Part of it comes through calibrating the value of management consultants (as I’ve posted before), but there is another way to look at this. Consider some typical questions operating company managers raise:

  1. is there value to having a third-party facilitator (the management consultant) that is apolitical?
  2. is there value to outsourcing this vs. insourcing?
  3. is there value to having a consultant that has seen other businesses?
  4. is there value to having a specialist consultant?
  5. is there value to having extra bandwidth to get over a hump?
  6. is there value to having a high-caliber resource for a temporary period?
  7. is there value to having a well-known brand consulting firm involved (e.g., no one got fired for hiring McKinsey or IBM)?

My gut feel is that the answer to at least five of these questions must be yes for a company to feel very comfortable in using an outside consultant.

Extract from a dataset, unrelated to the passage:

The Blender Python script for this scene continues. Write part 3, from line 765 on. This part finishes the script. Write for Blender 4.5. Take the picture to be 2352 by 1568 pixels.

Therein lies the reason for the premium.

What would be an interesting study, however, would be to run a statistical analysis that regresses the $ cost of using either internal employees or outside consultants against the factors above (although the factors above are not entirely orthogonal). By doing this, one could get a more scientific idea about which factors clients weigh most and how much those factors contribute to the value proposition (in terms of $, how much value is attributed to the brand, etc.).